Review: “My Animal”

Amandla Stenberg Stars In A Coming Of Age Queer Werewolf Drama With Bite

Being a teenager can be hard enough, but that notion gets taken to a whole new level in My Animal. Heather (Bobbi Salvör Menuez) has always felt misunderstood, like an outcast. Living on the outskirts of a small town certainly does not help her feelings of loneliness. An isolated teenager in an isolated town is a recipe for trouble, and that’s before adding a family secret to the mix. Surrounding every full moon, Heather turns into a wolf. This has taken a toll on her family throughout the years, but they have managed to get by.

Heather’s father Henry (Stephen McHattie) is as caring and compassionate as ever. He is the glue holding the family together. Heather’s mother Patti (Hedi von Palleske) has not fared as well. She has slipped into alcoholism and Heather finds herself taking care of her mother more than the other way around. Heather’s two baby brothers Cooper (Charles Halpenny) and Hardy (Harrison Halpenny) share a passion for hockey and the siblings bond over it.

At the rink is where Heather meets Jonny (Amandla Stenberg). Jonny is a figure skater trapped in an abusive relationship. Jonny and Heather instantly gravitate towards each other as they find comfort in one another. As their relationship progresses, external and internal pressures mount. Relationships are difficult to manage without the looming worry of having to tell you partner you’re a werewolf. One second Heather has it all, and in the blink of an eye – nothing. She isn’t one to give up without a fight though.

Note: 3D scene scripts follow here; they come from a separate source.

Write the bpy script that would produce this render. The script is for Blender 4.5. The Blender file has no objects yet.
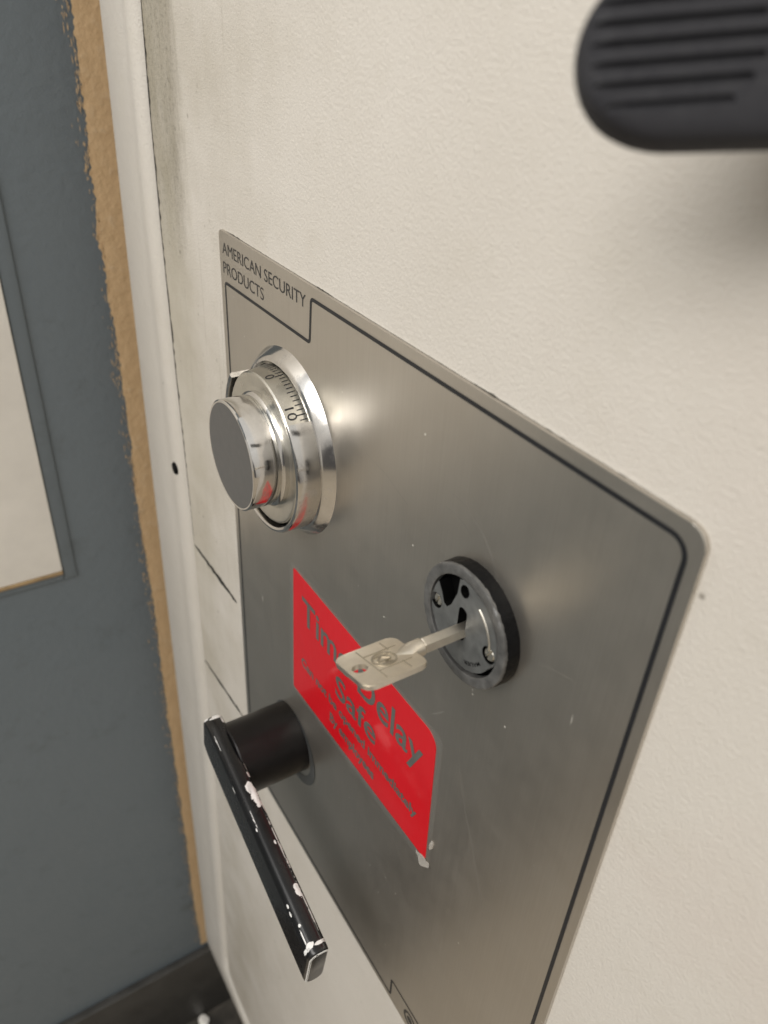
import bpy, bmesh, math, random
from mathutils import Vector, Matrix, noise
random.seed(7)
S = bpy.context.scene
COL = S.collection
R_ = math.radians

# ------------------------------------------------------------------ camera
cam_d = bpy.data.cameras.new('camera')
cam = bpy.data.objects.new('camera', cam_d); COL.objects.link(cam)
RX = Vector((0.52985034, 0.84641963, 0.05322057))
RY = Vector((0.48881844, -0.25350939, -0.83473919))
RZ = Vector((-0.69304773, 0.46830204, -0.54806756))
CAM = Vector((0.33260324, -0.13063188, 0.08741086))
m = Matrix((RX, -RY, -RZ)).transposed().to_4x4(); m.translation = CAM
cam.matrix_world = m
cam_d.sensor_fit = 'VERTICAL'; cam_d.sensor_height = 36; cam_d.sensor_width = 27
cam_d.lens = 785.8 / 1024 * 36
cam_d.clip_start = 0.005; cam_d.clip_end = 60
cam_d.dof.use_dof = True; cam_d.dof.focus_distance = 0.30; cam_d.dof.aperture_fstop = 12.5
S.camera = cam

# ------------------------------------------------------------------ world (a lit room: pale above, dim below, plus an added dark patch)
w = bpy.data.worlds.new('World'); S.world = w; w.use_nodes = True
nt = w.node_tree; nd = nt.nodes; bg = nd['Background']
tc = nd.new('ShaderNodeTexCoord'); sx = nd.new('ShaderNodeSeparateXYZ')
cr = nd.new('ShaderNodeValToRGB'); mp = nd.new('ShaderNodeMapRange')
mp.inputs['From Min'].default_value = -1; mp.inputs['From Max'].default_value = 1
nt.links.new(tc.outputs['Generated'], sx.inputs[0]); nt.links.new(sx.outputs['Z'], mp.inputs['Value'])
nt.links.new(mp.outputs[0], cr.inputs[0]); 
dt = nd.new('ShaderNodeVectorMath'); dt.operation = 'DOT_PRODUCT'; dt.inputs[1].default_value = Vector((.72, -.60, -.35)).normalized()  # unseen dark patch added on the photographer's side, for contrast in the chrome
nt.links.new(tc.outputs['Generated'], dt.inputs[0])
pm = nd.new('ShaderNodeMapRange'); pm.inputs['From Min'].default_value = .78; pm.inputs['From Max'].default_value = .86; pm.inputs['To Min'].default_value = 0; pm.inputs['To Max'].default_value = .92
nt.links.new(dt.outputs['Value'], pm.inputs['Value'])
pmx = nd.new('ShaderNodeMix'); pmx.data_type = 'RGBA'; pmx.inputs[7].default_value = (.05, .048, .05, 1)
nt.links.new(pm.outputs[0], pmx.inputs['Factor']); nt.links.new(cr.outputs[0], pmx.inputs[6]); nt.links.new(pmx.outputs[2], bg.inputs['Color'])
e = cr.color_ramp.elements
e[0].position = 0.25; e[0].color = (0.44, 0.40, 0.35, 1)
e[1].position = 0.75; e[1].color = (0.84, 0.82, 0.78, 1)
bg.inputs['Strength'].default_value = 0.88

def area(name, loc, target, sx_, sy_, power, col):
    l = bpy.data.lights.new(name, 'AREA'); l.shape = 'RECTANGLE'; l.size = sx_; l.size_y = sy_
    l.energy = power; l.color = col
    o = bpy.data.objects.new(name, l); COL.objects.link(o); o.location = loc
    o.rotation_euler = (Vector(target) - Vector(loc)).to_track_quat('-Z', 'Y').to_euler()
    return o
area('ceiling_lamp', (0.50, -1.45, 1.20), (0.1, 0, -0.1), 1.7, 0.8, 32, (1.0, 0.968, 0.93))

S.view_settings.view_transform = 'Standard'; S.view_settings.look = 'None'
S.view_settings.exposure = 0.0; S.view_settings.gamma = 1
S.render.resolution_x = 768; S.render.resolution_y = 1024

# ------------------------------------------------------------------ materials
class M:
    """tiny node helper"""
    def __init__(s, name):
        s.m = bpy.data.materials.new(name); s.m.use_nodes = True
        s.t = s.m.node_tree; s.b = s.t.nodes['Principled BSDF']; s._c = None
    def n(s, k, **kw):
        x = s.t.nodes.new('ShaderNode' + k)
        for a, v in kw.items(): setattr(x, a, v)
        return x
    def l(s, a, b): s.t.links.new(a, b)
    def co(s):
        if not s._c: s._c = s.n('TexCoord').outputs['Object']
        return s._c
    def noise(s, scale, detail=4, rough=.55, sc=(1, 1, 1), dist=0, off=(0, 0, 0)):
        mpn = s.n('Mapping'); mpn.inputs['Scale'].default_value = sc; mpn.inputs['Location'].default_value = off
        s.l(s.co(), mpn.inputs[0]); x = s.n('TexNoise'); s.l(mpn.outputs[0], x.inputs['Vector'])
        x.inputs['Scale'].default_value = scale; x.inputs['Detail'].default_value = detail
        x.inputs['Roughness'].default_value = rough; x.inputs['Distortion'].default_value = dist
        return x.outputs['Fac']
    def rng(s, v, a, b, c=0, d=1):
        x = s.n('MapRange'); x.inputs['From Min'].default_value = a; x.inputs['From Max'].default_value = b
        x.inputs['To Min'].default_value = c; x.inputs['To Max'].default_value = d; s.l(v, x.inputs['Value']); return x.outputs[0]
    def mix(s, f, a, b):
        x = s.n('Mix', data_type='RGBA')
        if isinstance(f, (int, float)): x.inputs['Factor'].default_value = f
        else: s.l(f, x.inputs['Factor'])
        for k, v in ((6, a), (7, b)):
            if isinstance(v, tuple): x.inputs[k].default_value = (*v, 1)
            else: s.l(v, x.inputs[k])
        return x.outputs[2]
    def math(s, op, a, b=0):
        x = s.n('Math', operation=op)
        for i, v in enumerate((a, b)):
            if isinstance(v, (int, float)): x.inputs[i].default_value = v
            else: s.l(v, x.inputs[i])
        return x.outputs[0]
    def set(s, **kw):
        for k, v in kw.items():
            i = s.b.inputs[k.replace('_', ' ')]
            if isinstance(v, tuple): i.default_value = (*v, 1) if len(v) == 3 else v
            elif isinstance(v, (int, float)): i.default_value = v
            else: s.l(v, i)
        return s
    def bump(s, h, strength, dist):
        x = s.n('Bump'); x.inputs['Strength'].default_value = strength; x.inputs['Distance'].default_value = dist
        s.l(h, x.inputs['Height'])
        if s.b.inputs['Normal'].is_linked: s.l(s.b.inputs['Normal'].links[0].from_socket, x.inputs['Normal'])
        s.l(x.outputs[0], s.b.inputs['Normal']); return s

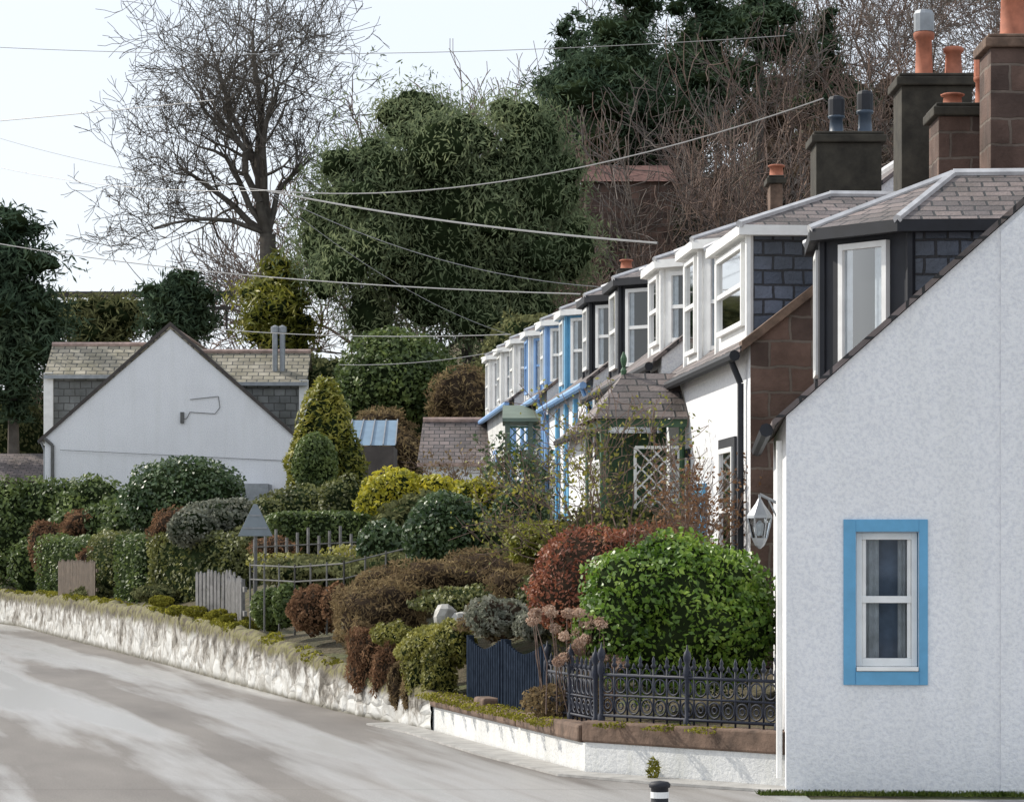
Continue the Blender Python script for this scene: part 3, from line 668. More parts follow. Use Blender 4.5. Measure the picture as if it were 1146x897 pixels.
# ------------------------------------------------------------ far white house
FH=92.0
ffar=lambda s,t_,z:(-14.8+t_,FH+s,z)
farP=house('white_gabled_house',ffar,0,11,2.4,5.75,7.95,.865,M['white'],M['white'],skew=None,roofm='slate_pale',gutter='metal',ridge='terra_ridge')
g=MB()
for q0,q1 in (((-.2,5.55),(3.975,9.28)),((8.15,5.55),(3.975,9.28))):
    a=[ffar(-.08,q0[0],q0[1]),ffar(-.08,q1[0],q1[1]),ffar(.1,q1[0],q1[1]),ffar(.1,q0[0],q0[1])]; g.hexa(a,[(x,y,z+.13) for x,y,z in a])
g.obj('verge_boards',M['boards'],farP)
for k,(t0,t1,zt,zr) in enumerate(((-.15,3.9,7.95,8.95),(4.1,7.9,7.72,8.72))):
    g=MB(); g.face([ffar(2.5,t0,5.7),ffar(2.5,t1,5.7),ffar(2.5,t1,zt),ffar(2.5,t0,zt)]); g.face([ffar(5.5,t0,5.7),ffar(5.5,t1,5.7),ffar(5.5,t1,zt),ffar(5.5,t0,zt)]); g.obj('side_dormer_cheek',M['slate_grey'],farP)
    g=MB(); to=t0 if k==0 else t1; g.box(ffar,2.45,5.55,to-.03,to+.03,5.7,zt); g.face([ffar(2.5,to,zt),ffar(5.5,to,zt),ffar(4,to,zr)])
    g.box(ffar,2.42,2.5,to-.28 if k==0 else to-.02,to+.02 if k==0 else to+.28,5.6,zt); g.obj('side_dormer_front',M['wpaint'],farP)
    g=MB(); a0=t0-.25 if k==0 else t0; a1=t1+.25 if k==1 else t1
    g.face([ffar(2.3,a0,zt-.1),ffar(2.3,a1,zt-.1),ffar(4,a1,zr),ffar(4,a0,zr)]); g.face([ffar(5.7,a0,zt-.1),ffar(5.7,a1,zt-.1),ffar(4,a1,zr),ffar(4,a0,zr)]); g.obj('side_dormer_roof',M['slate_pale'],farP)
    g=MB(); g.tube(ffar(4,a0,zr+.03),ffar(4,a1,zr+.03),.08,n=6); g.obj('side_dormer_ridge',M['terra_ridge'],farP)
    g=MB(); g.box(ffar,2.25,2.32,a0,a1,zt-.2,zt-.08); g.obj('side_dormer_fascia',M['metal'],farP)
g=MB()
for dx in (0,.24): g.tube((-7.75+dx,95,8),(-7.75+dx,95,9.3),.09,n=8); g.lathe((-7.75+dx,95,9.28),[(.09,0),(.14,.02),(.14,.2),(.02,.26)],10)
g.obj('flue_pipes',M['metal'],farP)
g=MB(); g.tube(ffar(-.05,.25,5.5),ffar(-.05,.25,3),.06,n=6); g.tube(ffar(-.05,.0,5.72),ffar(-.05,.25,5.5),.06,n=6)
pp=[(4.35,6.3),(4.5,6.35),(4.6,6.55),(5.4,6.5),(5.55,6.7),(5.5,7.05),(4.6,6.95)]
for a,b_ in zip(pp[:-1],pp[1:]): g.tube(ffar(-.03,*a),ffar(-.03,*b_),.012,n=4)
g.tube(ffar(-.1,.5,5.35),ffar(-.02,7.9,5.0),.01,n=4); g.box(ffar,-.08,-.01,4.3,4.42,6.2,6.55)
g.obj('downpipe_and_cables',M['railgrey'],farP)
g=MB(); g.box(ffar,-1.6,-.05,5.9,7.2,2.4,4.25); g.obj('lean_to',M['metal'],farP)
g=MB(); g.face([(-18.9,97,4.5),(-15.0,97,4.5),(-15.0,99.5,5.5),(-18.9,99.5,5.5)]); g.obj('side_extension_roof',M['slate'],farP); g=MB(); g.box(I,-18.8,-15.0,97.2,99,1.5,4.5); g.obj('side_extension_wall',M['boards'],farP)

SH=empty('garden_shed'); fs=lambda s,t_,z:(-2.25+t_,72+s,z)
g=MB(); g.box(fs,0,3,.05,1.95,1.8,4.35); g.obj('walls',M['white'],SH)
g=MB(); g.face([fs(-.15,-.1,4.3),fs(-.15,2.0,4.3),fs(1.5,2.0,5.42),fs(1.5,-.0,5.42)]); g.face([fs(3.15,-.1,4.3),fs(3.15,2.0,4.3),fs(1.5,2.0,5.42),fs(1.5,0,5.42)]); g.obj('roof',M['slate'],SH)
g=MB(); g.tube(fs(1.5,0,5.45),fs(1.5,2.0,5.45),.07,n=6); g.box(fs,-.19,-.13,-.1,2.0,4.22,4.31); g.obj('ridge_and_gutter',M['terra_ridge'],SH)
GH=empty('greenhouse'); fg=lambda s,t_,z:(-4.35+t_,76+s,z)
g=MB(); gl_=MB()
gl_.face([fg(0,0,4.9),fg(0,1.3,4.9),fg(1.4,1.3,5.62),fg(1.4,.1,5.62)]); gl_.obj('glazing',simple('polycarbonate_sheet',(.18,.27,.36),.5,.15),GH)
g.box(fg,.02,2.5,.05,1.25,2,4.88); g.obj('base_walls',M['boards'],GH); g=MB()
for k in range(5): g.tube(fg(-.02,k*.325,4.92),fg(1.4,.1+k*.3,5.64),.02,n=4)
g.obj('glazing_bars',M['metal'],GH)

# ------------------------------------------------------------ road sign, fences, bollard
SG=empty('triangular_road_sign'); x,y,z=from_px(286,630,48.2)
g=MB(); g.tube((x,y,.7),(x,y,z+.98),.03,n=10); g.obj('post',M['railgrey'],SG)
g=MB(); zt=z+.98; zb_=z+.45; a=[(x-.29,y-.04,zb_),(x+.29,y-.04,zb_),(x+.03,y-.04,zt),(x-.03,y-.04,zt)]
g.hexa(a,[(p[0],p[1]-.012,p[2]) for p in a]); g.obj('plate',simple('grey_sign_back',(.22,.26,.29),.6,.15),SG,bevel=.004)
g=MB(); g.box(I,x-.2,x+.2,y-.062,y-.054,zb_+.12,zb_+.15); g.box(I,x-.1,x+.1,y-.062,y-.054,zb_+.33,zb_+.36); g.obj('fixing_rails',M['metal'],SG)
def picket(name,p,q,z0,h,mat,pitch=.11,wd=.085,point=True):
    P=empty(name); ff=frame(p,q); Ln=seglen(p,q); g=MB(); n=int(Ln/pitch); rs=random.Random(4)
    for i in range(n):
        s_=i*pitch; hh=h*(1+rs.uniform(-.04,.04)); j=rs.uniform(-.015,.015)
        b_=[ff(s_,0,z0),ff(s_+wd,0,z0),ff(s_+wd,.022,z0),ff(s_,.022,z0)]; t1=[ff(s_+j,0,z0+hh-.07),ff(s_+wd+j,0,z0+hh-.07),ff(s_+wd+j,.022,z0+hh-.07),ff(s_+j,.022,z0+hh-.07)]
        g.hexa(b_,t1)
        if point: g.hexa([(x,y,z+.001) for x,y,z in t1],[ff(s_+wd*.35+j,0,z0+hh),ff(s_+wd*.65+j,0,z0+hh),ff(s_+wd*.65+j,.022,z0+hh),ff(s_+wd*.35+j,.022,z0+hh)])
    g.obj('pickets',M[mat],P); g=MB(); 
    for z in (.2,.7): g.box(ff,0,Ln,-.05,-.002,z0+h*z,z0+h*z+.08)
    for s_ in np.arange(0,Ln+.01,1.6): g.box(ff,s_,s_+.09,-.14,-.052,z0-.4,z0+h*.95)
    g.obj('rails_and_posts',M[mat],P); return P
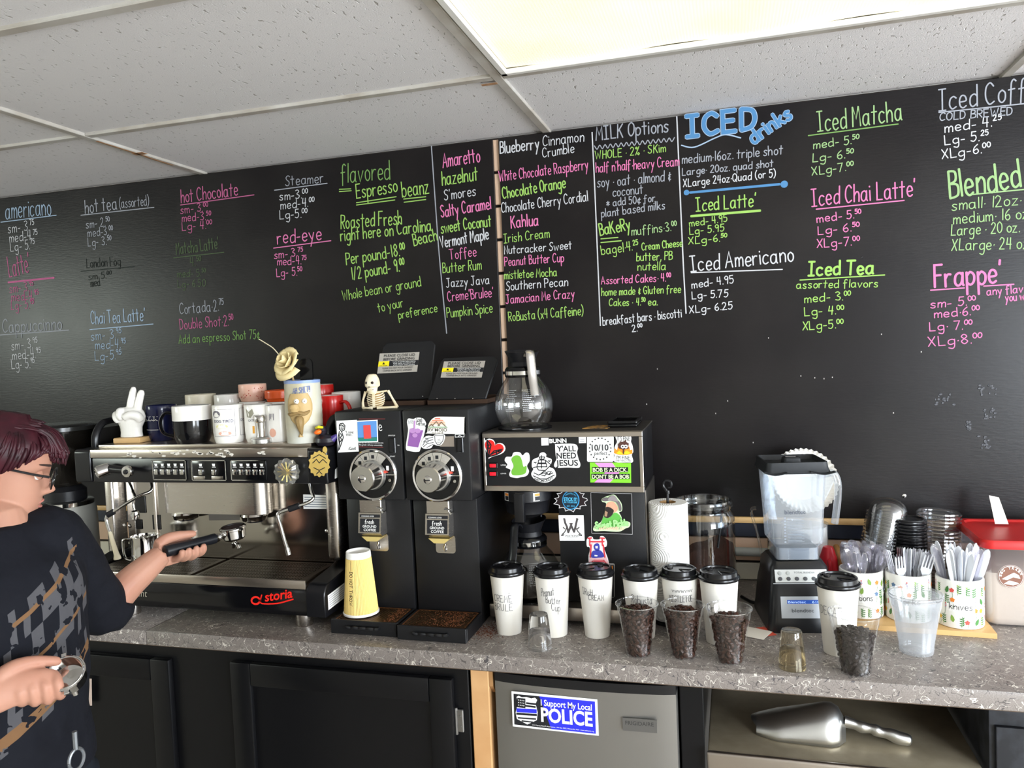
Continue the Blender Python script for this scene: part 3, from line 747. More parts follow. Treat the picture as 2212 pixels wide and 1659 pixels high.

Jacqueline Castel directed My Animal while Jae Matthews wrote the script. The film is the feature length debut for both Castel and Matthews, and an impressive debut at that. Many films have taken a stab at the werewolf story, but My Animal explores it from a distinct perspective. Castel and Matthews approach the tale through the lens of family and growth. How this type of ailment would affect a teenager struggling to fit in. What it would do to their family as well. The level of responsibility thrust upon a teenager in those rebellious years where kids just want to have fun is almost unfathomable. Heather didn’t choose this, but she must live with it. This powerful dynamic is rarely explored with films in this genre and My Animal provides a refreshing take.

Every detail throughout My Animal seemed to flow together cohesively. Castel’s use of lighting and shots tell a story in and of itself. Isolating images, erratic angles, disjointed shots – all mirroring the unease within the characters. Castel cleverly employs these elements along with distorted light and sound to show Heather’s transformation. We don’t need to see it happen to experience it. It’s okay to leave things to the imagination and Castel and Matthews excel at that aspect.

Menuez and Stenberg deliver strong performances and perfectly capture that teenage angst. Even during the highest of highs, there always seems to be a level of emptiness and sadness. My Animal doesn’t feature the typical thrills and gore seen in a werewolf film, focusing on the people. Those going into the viewing expecting a typical creature feature will be disappointed. My Animal is a powerful drama of experiences and growth within the world of werewolves. It is a coming-of-age story at its heart, only one where the stakes are raised. The performances, uniqueness, and camerawork certainly make My Animal worth a watch.

My Animal is available in theaters and digital now.